Durant toute la journée, on a pu entendre des vidéastes et des visiteurs sur place rappeler qu’ils vivaient « quelque chose d’historique », et que « c’est fou de voir ça sur Twitch ». Tous s’enthousiasmaient de faire partie de ce moment, et font taire les quelques critiques d’internautes qui s’étonnent par exemple de voir autant d’influenceurs s’amuser autour d’une course sur circuit après un ZEvent défendant la cause écologique. Mais dans un flot de messages inondant en permanence les réseaux sociaux, le positif a rapidement tendance à faire oublier le négatif.
Le GP Explorer nous a dans tous les cas offert de beaux moments et une couverture professionnelle du sport automobile, c’est vrai.

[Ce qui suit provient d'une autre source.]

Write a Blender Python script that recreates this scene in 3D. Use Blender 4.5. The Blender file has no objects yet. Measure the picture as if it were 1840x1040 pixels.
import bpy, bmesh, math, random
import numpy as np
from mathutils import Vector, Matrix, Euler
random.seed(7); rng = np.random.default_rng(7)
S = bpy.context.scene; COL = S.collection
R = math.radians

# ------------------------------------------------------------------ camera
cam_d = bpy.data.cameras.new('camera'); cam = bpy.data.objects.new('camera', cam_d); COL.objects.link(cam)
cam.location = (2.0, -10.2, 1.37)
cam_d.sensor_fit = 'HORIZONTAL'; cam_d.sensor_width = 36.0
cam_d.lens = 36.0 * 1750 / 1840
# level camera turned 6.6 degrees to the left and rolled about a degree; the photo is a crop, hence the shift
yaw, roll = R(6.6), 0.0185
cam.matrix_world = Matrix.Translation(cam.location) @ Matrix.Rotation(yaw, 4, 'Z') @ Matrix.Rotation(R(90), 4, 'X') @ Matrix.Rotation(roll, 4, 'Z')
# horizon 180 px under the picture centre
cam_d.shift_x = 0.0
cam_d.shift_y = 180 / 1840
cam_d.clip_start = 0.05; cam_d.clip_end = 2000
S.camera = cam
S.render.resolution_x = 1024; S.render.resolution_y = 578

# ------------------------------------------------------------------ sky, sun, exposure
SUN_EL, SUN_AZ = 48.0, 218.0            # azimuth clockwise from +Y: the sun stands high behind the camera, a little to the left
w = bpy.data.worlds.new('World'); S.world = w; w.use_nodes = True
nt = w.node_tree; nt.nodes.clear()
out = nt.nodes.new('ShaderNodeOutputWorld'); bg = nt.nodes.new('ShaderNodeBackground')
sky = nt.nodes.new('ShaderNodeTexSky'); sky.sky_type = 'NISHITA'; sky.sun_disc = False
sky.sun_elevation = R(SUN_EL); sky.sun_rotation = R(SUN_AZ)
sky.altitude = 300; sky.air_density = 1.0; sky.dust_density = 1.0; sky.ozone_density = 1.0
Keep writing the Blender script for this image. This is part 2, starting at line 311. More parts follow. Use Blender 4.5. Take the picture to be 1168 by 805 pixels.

On a pris un plaisir fou à suivre la course, que l’on soit pour les voitures ou pour les influenceurs présents. Mais quand on le regarde d’un peu plus loin, on réalise aussi que ce sont les formats les plus télévisuels qui rallient le plus de monde sur la plateforme.
La comparaison avec la télévision avait peut-être encore du sens il y a cinq ou dix ans, quand les grands pontes de la télévision voyaient encore les streamers comme des « gens qui jouent à des jeux vidéo en slip » mais, aujourd’hui, Twitch n’a plus grand chose à envier à la télévision. Les sommes mises en jeu lors d’événements comme celui-ci peuvent surpasser celles dépensées pour la réalisation de formats télévisés, et les masses de spectateurs parviennent à être égales, sinon plus grandes, que certaines émissions TV. Aujourd’hui, aussi belle soit la métaphore utilisée par Doigby en réponse à Jamel, les streamers ne sont plus des nains. Ils ont tout des géants. Le domaine de l’influence n’est plus un milieu de niche, et beaucoup d’influenceurs incarnent aujourd’hui ce que des stars de la télévision représentent depuis des dizaines d’années. Et nous n’en sommes sûrement qu’au début (une nouvelle édition a été annoncée depuis).